Alcubierre’s work was hopeful and impressive but it had a lot of holes as well. In his original paper he theorized that to power such a spacecraft we would need more negative energy than there is energy in the entire universe. This negative energy is what causes space to expand. The problem is that negative energy is elusive and many scientists even doubt its existence, much less having hope we can make enormous amounts of it.

What we have observed of what could be negative energy has been very small. The idea is that what appears to be black, empty space is really not. There’s an energy density of empty space — what we refer to as the zero point energy. Quantum mechanics tells us that empty space is filled with particles of energy popping in and out of existence. If we can stop these particles from appearing, we’ll have negative energy.

Scientists have tried to create this in a lab by pushing two metal plates together (the plates are so flat that they’re perfectly smooth almost down to an atomic level) even closer than the width of a human hair. That space is so small that it wouldn’t allow the particles to exist, causing the force around the plates to increase and thus bearing the signature of negative energy. What has been observed of this phenomenon is not much, only a measurement too small to be conclusive.

If we do figure out how to create more negative energy in the future, we may not need as much of it as Alcubierre first theorized. Later refinements to his paper by NASA scientists drastically reduced the amount of energy the warp drive would need by oscillating parts of the craft at high frequencies, making it easier to move through spacetime and lessening the amount of energy required. Modern theories on how much negative energy we’d need range from 65 exajoules to the energy of a few negative and positive solar masses. 65 exajoules is around the amount of energy the US uses in one year. Still a lot, but definitely an improvement and definitely doable. If we could utilize dark energy, we’d only need about the mass of Jupiter. The only problem is we don’t understand much if anything about what dark energy is or how it works. It might end up being the exotic material we need.

By comparison, attempting interstellar space travel with conventional rockets would not only take hundreds of thousands of years but would require a tank larger than the entire universe. Not to mention finding a material that could withstand that length of travel.

There’s been several proposed methods of communication even while in a warp drive craft — some methods are so fast you’d receive a reply before the message sent.

Some models of the spacecraft have it moving at 10 times the speed of light, making a trip to our nearest exoplanet, Alpha Centauri Bb, a matter of six months even though it’s over 4 light years away. Our fastest crafts now can go at 20,000 miles per hour, meaning that it would take us 142,000 years to reach Alpha Centauri Bb, and a return trip from there is even more unlikely. 20,000 miles per hour is 0.003% the speed of light.
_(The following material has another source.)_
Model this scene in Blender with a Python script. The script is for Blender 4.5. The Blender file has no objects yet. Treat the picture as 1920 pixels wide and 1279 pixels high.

Traveling so fast would take us through higher dimensions, meaning that it’s also possible that warp drives could give us a way not only to explore our own universe, but the multiverse as well. There is a limit to how fast a warp drive could theoretically go, but even those speed limits would let us arrive at a new galaxy in a fraction of a fraction of a second. As an added advantage, the ship could speed up and slow down and passengers wouldn’t experience time dilation. In other words, you wouldn’t arrive at your destination to find out that you’re so far ahead in time that everyone you know is dead back on Earth.

Other problems besides energy sources also include particles accumulated during travel that may inadvertently get launched during deceleration and destroy entire worlds. In fact, there may be no way to decelerate once the craft starts moving and the crew may end up dead for any number of reasons. But so far all the math and experimental data has shown warp drives as a possibility.

If we do find a way to create the tech, it’ll be centuries before we see it put to use. Like wormholes, the possibilities warp drives would provide are enormous but they won’t come easy.

We won’t have to wait hundreds of years to begin exploring the far reaches of space, however; NASA has a goal of making an interstellar craft before the year 2100.